Remember the KISS principle when investing

mark's picture

I recently responded to a frustrated investor who had more often than not had been caught on the wrong side of their trades.  They were involved in so many types of investments.  They were buying commodities, futures, options, SPAC's, penny stocks and more.  I would more aptly characterize the way they were working with those investments as speculations.  

Many people involved in the investment markets consider their activities as being "investments", but they are often more likely "speculations". It is important to understand the difference between the two.

In the seminal book on value investing, The Intelligent Investor", Ben Graham describes the difference. “An investment operation is one which, upon thorough analysis promises safety of principal and an adequate return. Operations not meeting these requirements are speculative." 

An investor calculates what a stock is worth, based on the value of its businesses. A speculator gambles that a stock will go up in price because somebody else will pay even more for it. As Graham once put it, investors judge “the market price by established standards of value,” while speculators “base [their] standards of value upon the market price.”

So before someone invests the first dollar, they should be clear about if they are an investor or a speculator. Without clarity of purpose, it is easy to "go down the wrong road" and, instead of increasing wealth, decrease capital - often significantly!

One of the best approaches is to apply the KISS principle - keep it simple stupid. Successful investing doesn't have to be complicated.  In fact, complication usually exposes investors to unforeseen risks that often result in significant losses.  In investments, if the investor doesn't understand the investment completely, they leave themselves open to being blindsided.

For most investors who don't have the time to understand the in's and out's of complex investments, a simple approach is often best.

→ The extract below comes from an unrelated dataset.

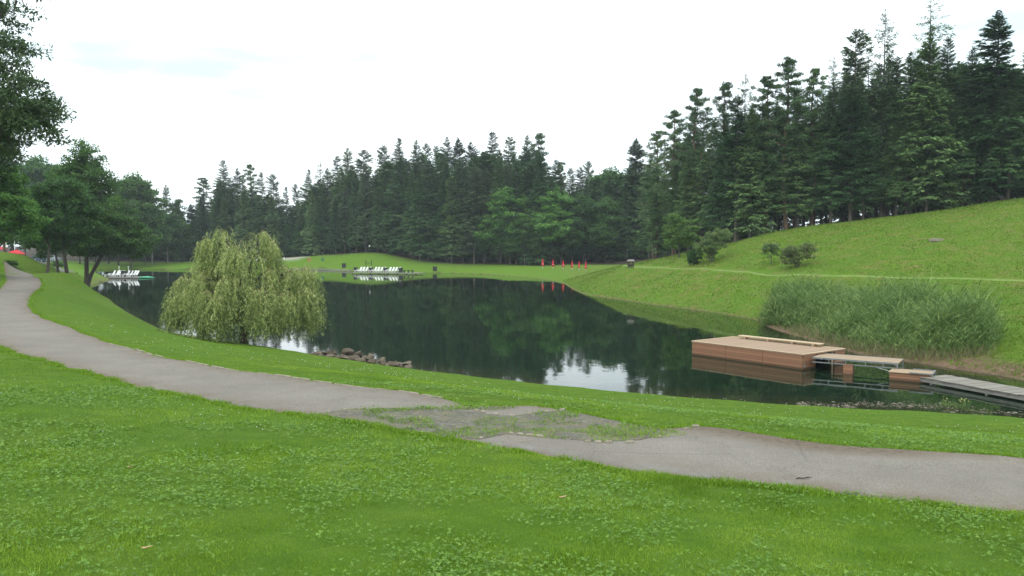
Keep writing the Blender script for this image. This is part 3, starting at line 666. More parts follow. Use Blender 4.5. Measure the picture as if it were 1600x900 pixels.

Here's a simple approach that can build significant long-term value. Buy only large cap quality equities (Dow and top S&P stocks) with current earnings and reasonable PE’s relative to the market - say 10 stocks. Hold no matter what the market does. Don’t get spooked by the inevitable downturn that will occur. Forget all the fancy bull shit that Wall Street firms sell - trading, commodities, options, short sales, etc. Buy more when the market drops.

Remember that stocks are the only item that most people want to buy more of when they get more expensive and less of when they get cheaper.  Buy investments like buying groceries - buy when the price goes down..

Be smart, be well-read, be aware and be successful.